BACA JUGA:Sebagian Kawasan Tambang Batu Bara Jambi Belum Direklamasi. Tambang Paling Luas Ada di Kabupaten ini

 

Seperti yang diberitakan sebelumnya, hingga saat ini, data KKI Warsi, mencatat bahwa tambang terbuka batu bara di Provinsi telah mencapai 10.332 hektar. Ini tersebar di tujuh kabupaten dalam Provinsi Jambi. 

 

Adapun urutannya berdasarkan luas adalah

1. Batanghari 3.236 hektare

2. Bungo 2.836 hektare

3. Sarolangun 2.536 hektare

4. Tebo 1.367 hektare

5. Muaro Jambi 220 hektare

6. Tanjung Jabung Barat 101 hektare

7. Merangin 37 hektare

 

Melihat luasnya kawasan tambang terbuka di Jambi, KKI Warsi juga menghimbau pemerintah untuk mengatasi dampak sosial yang ditimbulkan. 

 

Salah satunya kini terkait angkutan hasil tambang batu bara yang  banyak berimplikasi pada kehidupan masyarakat luas.
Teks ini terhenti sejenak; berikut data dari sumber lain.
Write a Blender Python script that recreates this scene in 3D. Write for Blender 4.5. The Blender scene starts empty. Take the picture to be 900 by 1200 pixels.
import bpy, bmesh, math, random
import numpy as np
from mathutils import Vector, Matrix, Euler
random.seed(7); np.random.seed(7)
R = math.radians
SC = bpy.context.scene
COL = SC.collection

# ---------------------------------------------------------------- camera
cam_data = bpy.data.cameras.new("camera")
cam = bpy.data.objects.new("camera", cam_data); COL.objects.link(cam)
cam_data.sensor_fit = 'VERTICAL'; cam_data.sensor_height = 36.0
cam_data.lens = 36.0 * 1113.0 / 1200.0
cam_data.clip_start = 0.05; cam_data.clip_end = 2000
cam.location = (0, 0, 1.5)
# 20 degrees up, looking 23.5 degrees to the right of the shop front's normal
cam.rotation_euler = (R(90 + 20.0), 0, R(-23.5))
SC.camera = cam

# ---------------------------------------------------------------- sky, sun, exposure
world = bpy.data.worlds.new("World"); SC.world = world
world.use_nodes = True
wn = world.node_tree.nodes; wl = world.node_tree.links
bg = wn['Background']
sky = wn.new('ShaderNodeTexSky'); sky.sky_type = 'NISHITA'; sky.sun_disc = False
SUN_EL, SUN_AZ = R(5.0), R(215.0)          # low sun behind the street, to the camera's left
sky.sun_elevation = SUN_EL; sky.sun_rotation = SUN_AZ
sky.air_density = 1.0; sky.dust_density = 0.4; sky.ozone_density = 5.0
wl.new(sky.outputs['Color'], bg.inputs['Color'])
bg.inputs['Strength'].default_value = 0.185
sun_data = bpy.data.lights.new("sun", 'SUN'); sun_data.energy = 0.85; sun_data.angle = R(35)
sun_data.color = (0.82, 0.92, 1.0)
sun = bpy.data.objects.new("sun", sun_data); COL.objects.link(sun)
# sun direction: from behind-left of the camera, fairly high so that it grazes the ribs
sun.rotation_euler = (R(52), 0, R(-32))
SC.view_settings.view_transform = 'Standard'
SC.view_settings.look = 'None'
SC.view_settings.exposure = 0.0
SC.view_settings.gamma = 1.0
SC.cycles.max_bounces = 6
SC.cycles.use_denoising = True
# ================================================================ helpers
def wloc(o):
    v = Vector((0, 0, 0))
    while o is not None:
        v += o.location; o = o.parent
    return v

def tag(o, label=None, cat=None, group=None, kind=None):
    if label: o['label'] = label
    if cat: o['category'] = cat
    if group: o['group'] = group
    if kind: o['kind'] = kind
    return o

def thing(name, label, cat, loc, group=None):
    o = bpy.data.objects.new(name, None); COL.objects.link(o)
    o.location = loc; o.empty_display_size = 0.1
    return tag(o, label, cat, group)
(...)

Terlihat dari masih digunakannya jalan publik untuk angkutan batu bara. 

 

BACA JUGA:9.476 Angkutan Batu Bara Jambi Akan Ditempel Stiker Sebelum Lalu Lalang di Jalan Raya Umum, Supaya Apa?

 

KKI Warsi juga mengimbau pemerintah daerah untuk menekan pengusaha batu bara agar  tidak menggunakan jalur transportasi umum dalam pengangkutan hasil tambang batu bara. 

 

Perusahaan batu bara Jambi kata Adi Junedi harus melewati jalan khusus yang dibuat oleh perusahaan, bukan menggunakan dana publik. “Alternatif lainnya batu bara bisa menggunakan jalur sungai," kata Adi Junedi lagi.